Certo, per gli avversari interni del patto del Nazareno, fra cui lo stesso Brunetta, questa è una vittoria politica da non lasciarsi scappare. C’è sempre il rischio che Berlusconi torni sui suoi passi, senza troppo preoccuparsi di salvare le apparenze, ma per ora si può lavorare a costruire un muro fra il centrodestra neo-oppositore e la maggioranza di Renzi. Partendo dal fatto che non tutto é chiaro nella scelta del leader storico. Egli stesso alimenta una certa ambiguità, come quando afferma all’incirca: «ci sono riforme o parti di esse che sosterremo perché le giudichiamo positive, non perché discendono da un accordo con il premier».
E quindi l’opposizione «a tutto campo» finisce per scontrarsi con la logica. Una forza guidata da un ex presidente del Consiglio, quali siano state le sue traversie, che sceglie fino a ieri una linea di responsabilità istituzionale e oggi la capovolge per una vendetta, perde di credibilità. È questo che preoccupa gli esponenti di Forza Italia che in queste ore tacciono o parlano il meno possibile. Si avverte un profondo turbamento che non sfocia in un’opposizione aperta, salvo l’area facente capo a Fitto, ma nemmeno nel sostegno entusiasta con cui fino al recente passato venivano salutate le intuizioni tattiche – e talvolta anche strategiche – del leader.

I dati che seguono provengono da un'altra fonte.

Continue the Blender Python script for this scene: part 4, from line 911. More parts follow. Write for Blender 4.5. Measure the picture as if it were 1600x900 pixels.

Oggi molto è cambiato. Il meno che si possa dire è che la nuova linea annunciata in modo repentino da Berlusconi deve ancora essere spiegata ai quadri e agli stessi parlamentari. A breve può servire, ma non è sicuro, a ricompattare il partito e a non perdere contatto con Salvini: ossia il personaggio da cui Berlusconi è stato più volte insultato, ma che oggi, ai suoi occhi, appare trasfigurato dall’aureola del successo. Alla lunga però diventa incompatibile con il sentimento profondo di una larga fascia di parlamentari che non vogliono essere isolati o tagliati fuori dal processo riformatore. E che soprattutto non intendono regalare a Renzi la patente di uomo responsabile, il solo che lavora nell’interesse del paese e non della fazione.